• EXERCISE DETAILS:
For each line below that contains the string "Python", copy that line.

######

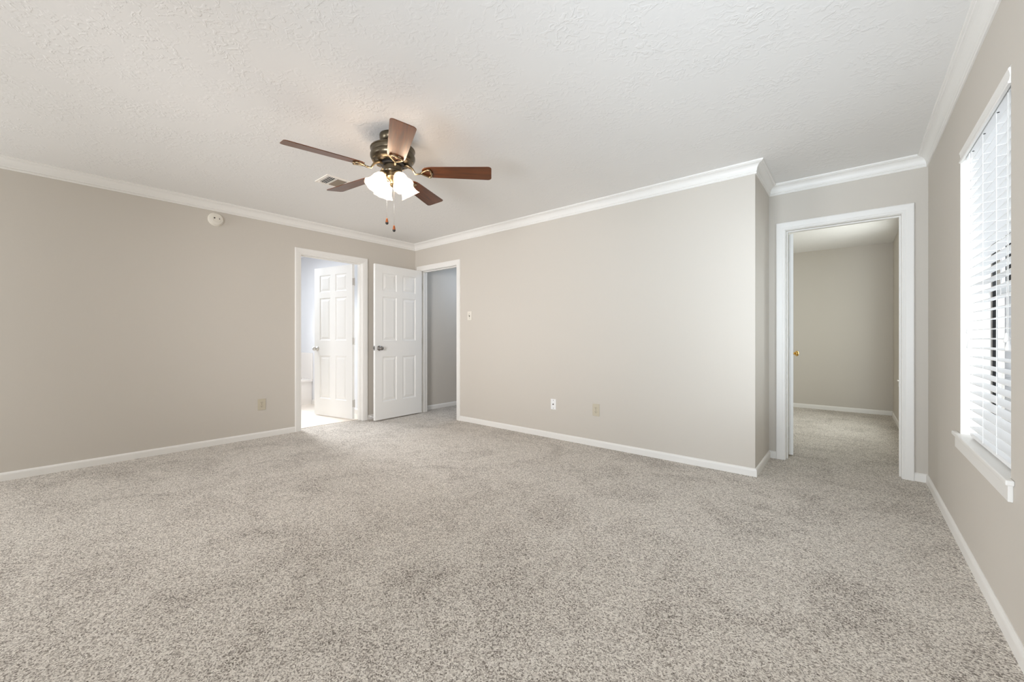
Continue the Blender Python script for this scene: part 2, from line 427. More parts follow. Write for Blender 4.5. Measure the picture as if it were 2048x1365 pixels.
def leaf_mesh(w, h, t=0.035):
    """six-panel leaf: x 0..w from the hinge, y 0..t, z 0..h."""
    bm = bmesh.new()
    st, mu_ = 0.112, 0.10
    pw = (w - 2 * st - mu_) / 2
    xs = [0, st, st + pw, st + pw + mu_, w - st, w]
    k = h / 2.03
    zs = [0, 0.233 * k, 0.822 * k, 1.031 * k, 1.612 * k, 1.691 * k, 1.924 * k, h]
    loops = [(0, 0), (0.006, 0.006), (0.014, 0.0085), (0.020, 0.0085), (0.046, 0.0015)]
    for side in (0, 1):
        yf = (lambda d: d) if side == 0 else (lambda d: t - d)
        for i in range(5):
            for j in range(7):
                x0, x1, z0, z1 = xs[i], xs[i + 1], zs[j], zs[j + 1]
                if i in (1, 3) and j in (1, 3, 5):
                    rings = []
                    for o, d in loops:
                        rings.append([bm.verts.new((a, yf(d), c)) for a, c in ((x0 + o, z0 + o), (x1 - o, z0 + o), (x1 - o, z1 - o), (x0 + o, z1 - o))])
                    for A, B in zip(rings, rings[1:]):
                        for q in range(4):
                            bm.faces.new((A[q], A[(q + 1) % 4], B[(q + 1) % 4], B[q]))
                    bm.faces.new(rings[-1])
                else:
                    bm.faces.new([bm.verts.new((a, yf(0), c)) for a, c in ((x0, z0), (x1, z0), (x1, z1), (x0, z1))])
    for quad in (((0, 0, 0), (0, t, 0), (0, t, h), (0, 0, h)), ((w, 0, 0), (w, t, 0), (w, t, h), (w, 0, h)),
                 ((0, 0, 0), (w, 0, 0), (w, t, 0), (0, t, 0)), ((0, 0, h), (w, 0, h), (w, t, h), (0, t, h))):
        bm.faces.new([bm.verts.new(q) for q in quad])
    bmesh.ops.remove_doubles(bm, verts=bm.verts, dist=1e-5)
    return bm
def knob_bm(side=-1, t=0.035):
    """knob on the y=0 face (side -1) or the y=t face (side +1), axis along y."""
    bm = bmesh.new()
    prof = [(0, 0), (0.033, 0), (0.033, 0.004), (0.028, 0.008), (0.013, 0.011), (0.011, 0.026), (0.014, 0.032), (0.023, 0.038), (0.028, 0.046), (0.028, 0.054), (0.024, 0.061), (0.014, 0.066), (0, 0.067)]
    R = Matrix.Rotation(PI / 2 if side < 0 else -PI / 2, 4, 'X')
    lathe(bm, prof, 28, Matrix.Translation((0, 0 if side < 0 else t, 0)) @ R)
    return bm
def hinge_bm():
    bm = bmesh.new()
    box(bm, -0.0015, 0.0015, 0.002, 0.034, -0.045, 0.045)
    lathe(bm, [(0, -0.048), (0.0055, -0.048), (0.0055, 0.048), (0, 0.048)], 12, Matrix.Translation((0, 0, 0)))
    for z in (-0.052, 0.048):
        lathe(bm, [(0, z), (0.004, z), (0.004, z + 0.004), (0, z + 0.004)], 10)
    return bm
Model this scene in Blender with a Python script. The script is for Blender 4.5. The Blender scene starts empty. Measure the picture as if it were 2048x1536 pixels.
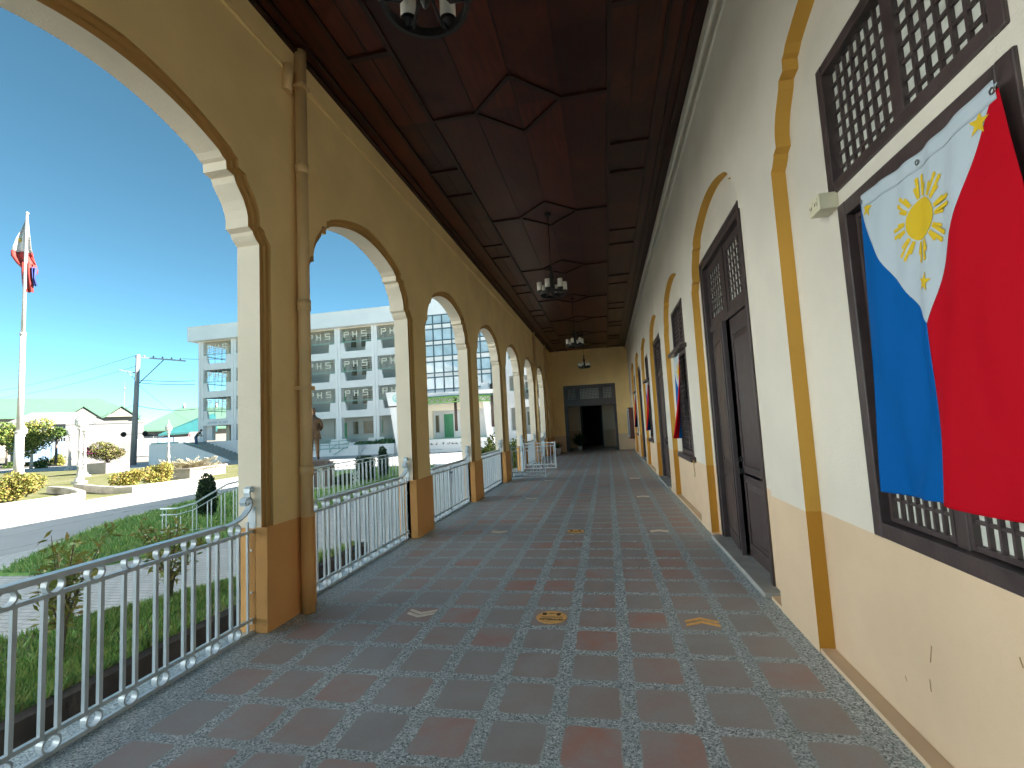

######

• RESPONSE FOR THIS EXERCISE:
Continue the Blender Python script for this scene: part 2, from line 427. More parts follow. Write for Blender 4.5. Measure the picture as if it were 2048x1365 pixels.
Model this scene in Blender with a Python script. The script is for Blender 4.5. The Blender scene starts empty. Measure the picture as if it were 2048x1536 pixels.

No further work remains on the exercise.